The 5,200 special-edition pieces sold out worldwide, but the store still takes online orders for a standard version. Her character is so popular that she attracted fans from all over the world to San Diego’s Comic Con two weeks before the film came out this past summer and has already spawned a newly-announced spinoff film. A sixth line of statues is available to pre-order for $249.99, up $100 from the first edition, for summer 2017. 

Despite the popularity of online shopping, Midtown Comics shopkeeper Michael Wasilesky says that the store is “struggling” to keep up with in-person sales. In June, Comichron reporter Jackson Miller announced that retailers purchased the most comic books this year since Midtown Comics opened its first store nearly 20 years ago.

The collectibles manufacturer SIDESHOW, which exclusively sells online to both customers and wholesalers, couldn’t offer any sales numbers, but said that a strong core of consumers prefers to buy directly from the shelves. One such customer, Justin Eppers, browses the shelves at New York’s iconic Forbidden Planet, near Union Square.  Eppers, a South Carolinian tourist who’d spent most of the previous day on a sight-seeing quest for the bronze Captain America statue in Prospect Park, says he considers comic book stores less bookstores than community centers.

“My friends don’t keep up to date with the stuff that I read, so I love going into my local comic book store to talk shop with the guy,” he says. “It’s less about the sales than a community.” Forbidden Planet, with its size and reputation, is a national “bastion” of that community.

Larger chains have not fared as well. Borders went bankrupt in 2011, FAO Schwarz and Toys R’ Us closed flagship stores in the past two years, and Barnes & Noble has been closing sites annually since 2000. Fortune recently reported that Barnes&Noble will only close eight stores this year, which is considered a victory.

Midtown Comics of Times Square, which opened in 1997, with a second location near Grand Central in 2004 and a third in the financial district in 2010, occupies 5,000 square feet on a street where a neighboring shopkeeper at Times Square Photo reports rent of around $40 per square foot. The commercial listings site puts average neighborhood rents at $73. And according to owner Gerry Gladston, the business has yet-unannounced “plans for expansion.”

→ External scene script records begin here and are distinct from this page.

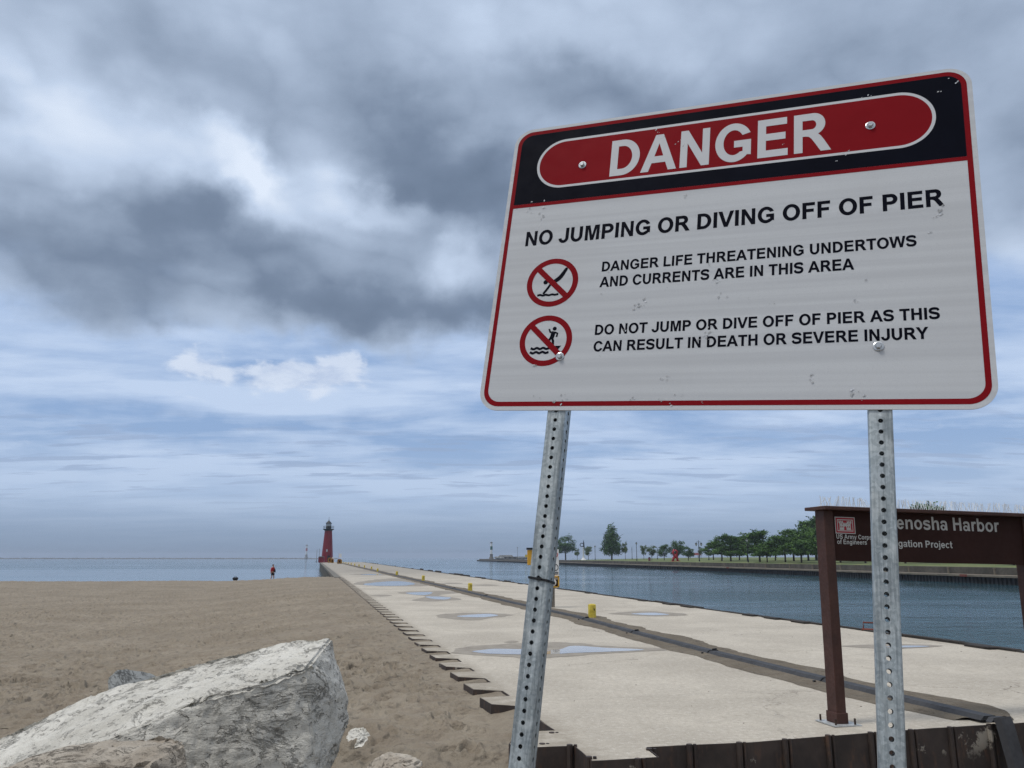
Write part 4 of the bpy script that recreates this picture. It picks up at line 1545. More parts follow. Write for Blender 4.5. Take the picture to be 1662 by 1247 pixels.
# ---------------------------------------------------------------- brown harbour sign
def harbor_sign():
    Y0 = 9.35
    tl = at(1352, 830.5, Y0)
    ang = R(13)
    tr = None
    for i in range(400):
        Yt = Y0 + i * 0.01
        q = at(1649, 841, Yt)
        if (q.y - tl.y) >= (q.x - tl.x) * math.tan(ang):
            tr = q
            break
    blp, brp = at(1357, 910, Y0), at(1654, 917, tr.y)
    u = (tr - tl)
    drop = ((tr.z - tl.z) + (brp.z - blp.z)) / 2
    u.z = drop
    Wd = u.length
    u.normalize()
    Hp = ((tl.z - blp.z) + (tr.z - brp.z)) / 2
    base = at(1370, 1172, Y0)
    nrm = Vector((u.y, -u.x, 0)).normalized()        # faces the camera
    vv = nrm.cross(u).normalized()
    root = empty("harbor_sign", label="brown painted harbour project sign on two posts topped with bird spikes", cat="sign")
    o = Vector((tl.x, tl.y, 0.0))
    root.matrix_world = Matrix(((u.x, vv.x, nrm.x, o.x), (u.y, vv.y, nrm.y, o.y), (u.z, vv.z, nrm.z, o.z), (0, 0, 0, 1)))
    top = tl.z
    # local x along the board, y up, z towards the viewer
    mb = MB()
    mb.add([(x, y, z) for x in (-0.073, Wd + 0.010) for y in (top - Hp, top + 0.01) for z in (-0.10, 0.0)], [(0, 1, 3, 2), (4, 6, 7, 5), (0, 4, 5, 1), (2, 3, 7, 6), (0, 2, 6, 4), (1, 5, 7, 3)])
    pan = mb.build("board", M["brown_panel"], root, fix=True)

    def box3(mb, x0, x1, y0, y1, z0, z1):
        mb.add([(x, y, z) for x in (x0, x1) for y in (y0, y1) for z in (z0, z1)], [(0, 1, 3, 2), (4, 6, 7, 5), (0, 4, 5, 1), (2, 3, 7, 6), (0, 2, 6, 4), (1, 5, 7, 3)])
    pw = 0.118
    for x0 in (-0.075 - pw, Wd + 0.012):
        mb = MB()
        # posts are upright although the board sags a little
        box3(mb, x0, x0 + pw, 0.012, top + 0.012, -0.14, 0.035)
        po = bevel(mb.build("post", M["brown_paint"], root, fix=True), 0.006, 2)
        mb = MB()
        box3(mb, x0 - 0.012, x0 + pw + 0.012, 0.012, 0.125, -0.152, 0.047)
        bevel(mb.build("boot", M["brown_paint"], po, fix=True), 0.004, 1)
        mb = MB()
        box3(mb, x0 - 0.10, x0 + pw + 0.12, 0.0, 0.012, -0.23, 0.13)
        mb.build("base_plate", M["base_plate_steel"], po, fix=True)
        for sx in (-0.06, pw + 0.06):
            for sz in (-0.19, 0.09):
                mb = MB()
                mb.add([(x0 + sx + 0.012 * cos(pi * i / 3), y, sz + 0.012 * sin(pi * i / 3)) for y in (0.012, 0.075) for i in range(6)],
                       [(i, (i + 1) % 6, 6 + (i + 1) % 6, 6 + i) for i in range(6)] + [(6, 7, 8, 9, 10, 11)])
                mb.build("anchor_bolt", M["dark_brown"], po, fix=True)
    mb = MB()
    box3(mb, -0.25, Wd + 0.30, top + 0.013, top + 0.052, -0.26, 0.15)
    cap = bevel(mb.build("cap_board", M["brown_paint"], root, fix=True), 0.005, 1)
    mb = MB()
    rr = random.Random(2)
    x = -0.2
    while x < Wd + 0.28:
        box3(mb, x - 0.006, x + 0.006, top + 0.053, top + 0.062, -0.06, 0.02)
        for q in range(3):
            dx, dz = rr.uniform(-0.035, 0.045), rr.uniform(-0.08, 0.06)
            mb.tube([(x + q * 0.012, top + 0.058, -0.02), (x + q * 0.012 + dx, top + 0.058 + rr.uniform(0.10, 0.125), -0.02 + dz)], 0.0034, 3, caps=False)
        x += 0.05
    mb.build("bird_spikes", M["spike_wire"], root)
    # lettering (local z a little proud of the board)
    sx = Wd / (1649 - 1352.0)

    inv = root.matrix_world.inverted()

    def P2(px, py):
        """board coordinates of the point surveyed at a photo pixel"""
        a_ = inv @ Vector((0, 0, EYE))
        r_ = inv.to_3x3() @ ray(px, py)
        q_ = a_ + r_ * (-a_.z / r_.z)
        return q_.x, q_.y
    L = M["brown_sign_letters"]
    x1, y1 = P2(1622, 863.8)
    xs, ys = P2(1439, 859)
    text_mesh("Kenosha Harbor", xs, y1, 0.155, x1 - xs, 0.003, "lettering", L, root)
    x1, y1 = P2(1546, 890.0)
    xs, ys = P2(1430, 888)
    text_mesh("Navigation Project", xs, y1 , 0.080, x1 - xs, 0.003, "lettering", L, root)
    x1, y1 = P2(1415, 877.2)
    xs, ys = P2(1357.5, 874.5)
    text_mesh("US Army Corps", xs, ys, 0.052, x1 - xs, 0.003, "lettering", L, root)
    x1, y1 = P2(1407, 885.2)
    xs, ys = P2(1358.8, 883.0)
    text_mesh("of Engineers", xs, ys, 0.052, x1 - xs, 0.003, "lettering", L, root)
    # red emblem with white castle
    ex, ey = P2(1356.0, 866.0)
    fx, fy = P2(1386.5, 840.0)
    w, h = fx - ex, fy - ey
    mb = MB()
    mb.poly(rect(ex, ey, fx, fy), [], 0.003)
    em = mb.build("emblem", M["emblem_red"], root)
    mb = MB()
    t = w * 0.035
    mb.poly(rect(ex, ey, fx, fy), [rect(ex + t, ey + t, fx - t, fy - t)[::-1]], 0.0040)
    i0 = w * 0.105
    mb.poly(rect(ex + i0, ey + i0, fx - i0, fy - i0), [rect(ex + i0 + t, ey + i0 + t, fx - i0 - t, fy - i0 - t)[::-1]], 0.0040)

    def E_(q):
        return (ex + w * q[0], ey + h * q[1])
    cast = [(0.20, 0.22), (0.44, 0.22), (0.44, 0.40), (0.50, 0.46), (0.56, 0.40), (0.56, 0.22), (0.80, 0.22), (0.78, 0.30), (0.78, 0.60), (0.82, 0.64), (0.82, 0.78), (0.765, 0.78), (0.765, 0.72), (0.725, 0.72), (0.725, 0.78), (0.675, 0.78), (0.675, 0.72),
            (0.635, 0.72), (0.635, 0.78), (0.60, 0.78), (0.60, 0.64), (0.64, 0.60), (0.64, 0.54), (0.60, 0.54), (0.60, 0.66), (0.555, 0.66), (0.555, 0.61), (0.52, 0.61), (0.52, 0.66), (0.48, 0.66), (0.48, 0.61), (0.445, 0.61), (0.445, 0.66), (0.40, 0.66), (0.40, 0.54),
            (0.36, 0.54), (0.36, 0.60), (0.40, 0.64), (0.40, 0.78), (0.365, 0.78), (0.365, 0.72), (0.325, 0.72), (0.325, 0.78), (0.275, 0.78), (0.275, 0.72), (0.235, 0.72), (0.235, 0.78), (0.18, 0.78), (0.18, 0.64), (0.22, 0.60), (0.22, 0.30)]
    wins = [rect(0.265, 0.36, 0.305, 0.46)[::-1], rect(0.36, 0.36, 0.395, 0.46)[::-1], rect(0.605, 0.36, 0.64, 0.46)[::-1], rect(0.695, 0.36, 0.735, 0.46)[::-1], rect(0.28, 0.60, 0.31, 0.68)[::-1], rect(0.69, 0.60, 0.72, 0.68)[::-1]]
    mb.poly([E_(q) for q in cast], [[E_(q) for q in h_] for h_ in wins], 0.0040)
    mb.build("castle", L, em)


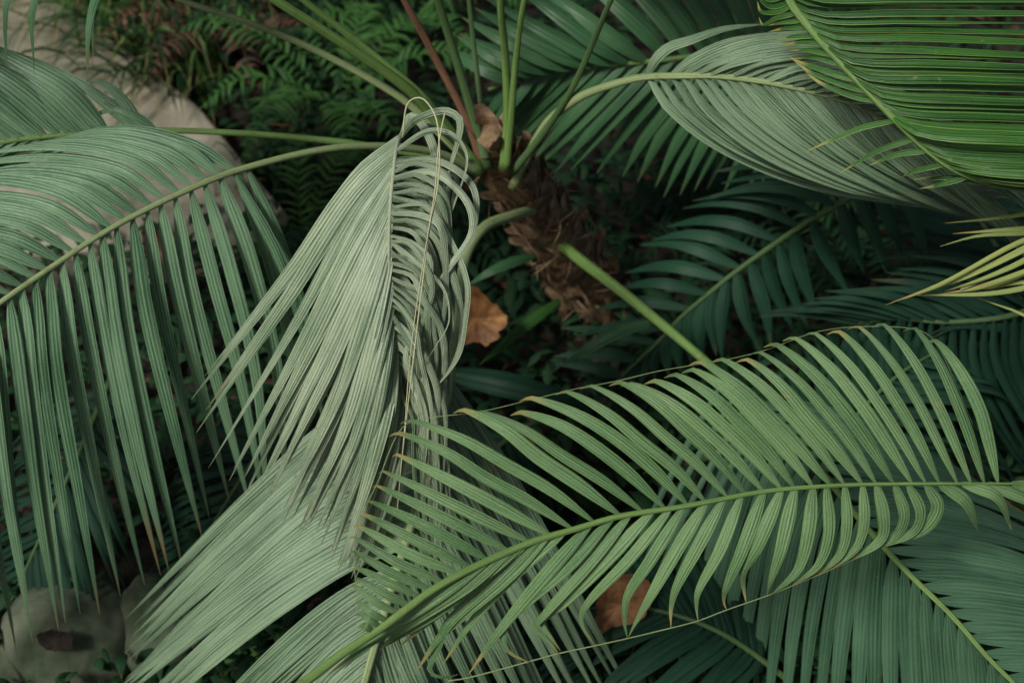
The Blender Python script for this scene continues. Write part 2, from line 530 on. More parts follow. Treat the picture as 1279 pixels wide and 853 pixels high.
# pale paved path, upper left, its slabs of irregular outline with thickness
def prism(mb, ring, z0, z1, bev=0.012):
    c = sum((Vector((p.x, p.y, 0)) for p in ring), Vector()) / len(ring)
    lo, mi, hi = [], [], []
    for p in ring:
        q = Vector((p.x, p.y, 0))
        inn = q + (c - q).normalized() * bev
        lo.append(mb.add(Vector((q.x, q.y, z0)), (q.x, q.y), (0.5, 0)))
        mi.append(mb.add(Vector((q.x, q.y, z1 - bev)), (q.x, q.y), (0.5, 0)))
        hi.append(mb.add(Vector((inn.x, inn.y, z1)), (q.x, q.y), (0.5, 0)))
    n = len(ring)
    for i in range(n):
        k = (i + 1) % n
        mb.f.append((lo[i], lo[k], mi[k], mi[i])); mb.f.append((mi[i], mi[k], hi[k], hi[i]))
    mb.f.append(tuple(hi))


def dens(ring, step=0.05, amp=0.006):
    out = []
    for a, b in zip(ring, ring[1:] + ring[:1]):
        m = max(1, int((b - a).length / step))
        for i in range(m):
            p = a.lerp(b, i / m)
            out.append(p + Vector((mnoise.noise(p * 9) * amp, mnoise.noise(p * 9 + Vector((5, 5, 5))) * amp, 0)))
    return out


mb = MB()
prism(mb, dens([on_ground(p[0], p[1], 0.1) for p in ((-520, -160), (60, -100), (128, 36), (-420, 8))]), -0.05, 0.10)
prism(mb, dens([on_ground(p[0], p[1], 0.1) for p in ((-420, 14), (132, 41), (246, 128), (362, 268), (345, 300), (-320, 330))]), -0.05, 0.10)
o = mb.build('path', M['path'], smooth=False)
tag(o, kind='structure')

# ================================================================== the main palm
crown = at(609, 168, 2.40)
foot = on_ground(752, 405)
palm = thing('palm', (foot.x, foot.y, 0.0), 'leaning feather palm with shaggy brown fibrous trunk and pale silvery drooping fronds around it', 'palm')


def trunk_curve():
    a, b = foot, crown
    return [Vector((a.x + 0.02, a.y + 0.03, -0.08)), a.lerp(b, 0.3) + Vector((0.012, 0.02, 0)), a.lerp(b, 0.65) + Vector((0.0, 0.02, 0)), b]


TC = catmull(trunk_curve(), 60)
TT = tangents(TC)


def trunk_frame(s):
    i = max(0, min(60, int(s * 60)))
    t = TT[i]
    u = t.cross(RGT).normalized()
    v = t.cross(u).normalized()
    return TC[i], t, u, v


def trunk_r(s):
    return 0.080 - 0.032 * s - 0.026 * max(0, (s - 0.8) / 0.2)


mb = MB()
rows = []
for i in range(61):
    s = i / 60
    p, t, u, v = trunk_frame(s)
    row = []
    for k in range(36):
        a = 2 * math.pi * k / 36
        d = u * math.cos(a) + v * math.sin(a)
        r = trunk_r(s) * (0.86 + 0.10 * mnoise.noise(Vector((math.cos(a) * 2.6, math.sin(a) * 2.6, s * 9))) + 0.07 * mnoise.noise(Vector((math.cos(a) * 8, math.sin(a) * 8, s * 30))))
        row.append(mb.add(p + d * r, (k / 36, s), (0.5, 0)))
    rows.append(row)
for a, b in zip(rows, rows[1:]):
    for k in range(36):
        mb.f.append((a[k], a[(k + 1) % 36], b[(k + 1) % 36], b[k]))
mb.f.append(tuple(rows[-1]))
trunk = mb.build('trunk', M['bark'], palm)

# broken leaf bases up the trunk, each a part
GA = math.pi * (3 - math.sqrt(5))
for i in range(90):
    s = 0.04 + 0.95 * i / 89
    p, t, u, v = trunk_frame(s)
    a = i * GA
    d = u * math.cos(a) + v * math.sin(a)
    r = trunk_r(s)
    l = RND.uniform(0.05, 0.085)
    q = MB()
    P = [p + d * (r * 0.78) - t * 0.02, p + d * (r * 0.98) + t * (l * 0.35), p + d * (r * 1.06 + RND.uniform(0.0, 0.014)) + t * l * RND.uniform(0.7, 1.0)]
    blade(q, P, RND.uniform(0.04, 0.065), d, fold=0.18, seg=8, base_w=0.95, peak=0.15, tip_w=0.3, tip_pow=1.2, twist1=RND.gauss(0, 0.25), wave=0.15)
    q.build('leaf_base', M['husk'] if i % 3 else M['fibre'], trunk)
# shaggy fibre in one mass
mb = MB()
for i in range(240):
    s = RND.uniform(0.02, 0.95)
    p, t, u, v = trunk_frame(s)
    a = RND.uniform(0, 2 * math.pi)
    d = u * math.cos(a) + v * math.sin(a)
    tg = t.cross(d).normalized()
    r = trunk_r(s)
    l = RND.uniform(0.03, 0.075)
    dirn = (t * RND.uniform(-0.2, 0.6) + tg * RND.gauss(0, 1.0)).normalized()
    P = [p + d * r * 0.85, p + d * (r * 1.0 + 0.005) + dirn * l * 0.5, p + d * (r * RND.uniform(0.95, 1.25)) + dirn * l - ZUP * 0.015]
    blade(mb, P, RND.uniform(0.002, 0.006), d, seg=4, base_w=0.8, twist1=RND.gauss(0, 0.6))
tag(mb.build('trunk_fibre', M['fibre'], trunk), 'shaggy brown fibre wrapped round the trunk', kind='stuff')

# ---- frond A: big silver frond to the left
PA = [(600, 215, 2.42), (540, 190, 2.33), (430, 184, 2.2), (303, 211, 2.1), (218, 245, 2.04), (133, 289, 1.99), (58, 338, 1.96), (0, 378, 1.94), (-90, 445, 1.93), (-180, 520, 1.95)]


def fillA(mb, cv):
    low = [(302, 212, [(340, 300, .05), (375, 430, .16), (398, 570, .30)]),
           (262, 226, [(300, 330, .05), (335, 470, .16), (345, 640, .30)]),
           (221, 244, [(240, 350, .05), (278, 490, .16), (322, 650, .32)]),
           (200, 254, [(218, 350, .05), (252, 480, .16), (290, 622, .32)]),
           (150, 282, [(157, 400, .05), (190, 560, .16), (226, 712, .34)]),
           (108, 306, [(124, 400, .05), (160, 560, .17), (204, 720, .34)]),
           (57, 338, [(65, 450, .05), (92, 600, .17), (122, 768, .34)]),
           (0, 378, [(10, 480, .05), (24, 620, .17), (50, 792, .34)]),
           (-90, 445, [(-80, 550, .05), (-60, 690, .17), (-30, 850, .34)]),
           (-175, 515, [(-165, 610, .05), (-150, 740, .17), (-130, 880, .34)])]
    keyed(mb, cv, low, 28, 0.0215, NRM, jit=5, jd=0.014, peak=0.14, base_w=0.25, tip_w=0.04, tip_pow=2.2, fold=0.07, tw=0.10, seg=20, wave=0.06)
    up = [(302, 211, [(250, 178, -.02), (170, 160, -.01), (90, 172, .03)]),
          (252, 228, [(200, 190, -.02), (110, 172, -.01), (10, 192, .03)]),
          (218, 243, [(160, 205, -.02), (60, 190, -.01), (-60, 205, .03)]),
          (136, 286, [(70, 245, -.02), (-20, 232, -.01), (-140, 250, .03)]),
          (58, 338, [(-5, 308, -.02), (-90, 300, -.01), (-210, 320, .03)]),
          (0, 378, [(-70, 352, -.02), (-160, 350, -.01), (-270, 370, .03)]),
          (-175, 515, [(-250, 490, -.02), (-330, 490, -.01), (-430, 520, .03)])]
    keyed(mb, cv, up, 30, 0.0195, (NRM + ZUP * 0.2).normalized(), jit=5, jd=0.012, peak=0.2, base_w=0.25, tip_w=0.06, tip_pow=2.0, fold=0.12, tw=0.25, seg=18)
    for q in ([(306, 210), (350, 300, .05), (385, 400, .14), (410, 500, .2)], [(290, 216), (352, 330, .05), (392, 470, .16), (410, 560, .25)], [(296, 214), (330, 290, .09), (370, 380, .16), (420, 470, .25)]):
        explicit(mb, cv, [q], 0.017, NRM)


frond(palm, 'frond', PA, 0.0085, 0.003, M['stalk_pale'], M['silver'], fillA, pw=0.5, label='silver green frond arching left, its leaflets hanging in a long curtain')

# ---- frond B: behind it
PB = [(598, 215, 2.42), (540, 196, 2.38), (460, 183, 2.34), (430, 178, 2.32), (306, 167, 2.27), (187, 163, 2.24), (129, 166, 2.23), (68, 170, 2.23), (0, 178, 2.23), (-100, 200, 2.24), (-220, 240, 2.27)]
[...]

“Every single day we get tourists from France, Spain who see the films and the TV but they don’t have the stores,” says shopkeeper Wasilesky. Behind him, three Israeli French speakers peruse the action figures; David Cohen, in his thirties, says “it’s like a museum.”  

“People will go through a stack of the same comic books to pick the perfect one,” says John Pacheco, a sales associate at Forbidden Planet. “They want it in better condition in hopes that they can resell it later or hoping that one day their collection will have more value than it does now.” An issue of Action Comics #1 sold in 2014 on ebay for $3.2 million– topping previous sales of the same issue for $1 million, due to the extraordinary whiteness of the paper. When the Margot Robbie Harley Quinn statue debuted, he said, customers were calling and visiting the store a half dozen times per week.

While customers are already speculating statues on the secondary market– Margot Robbie’s Harley Quinn has garnered bids in the $300 range on eBay– both Wasilesky and Pacheco said that the stores will not price-gouge. “We don’t want to do that to our customer, and we don’t need to do that, either,” says Wasilesky. “We know that people will keep coming to us because it’s at a lower price. We would rather sell to the everyday person.”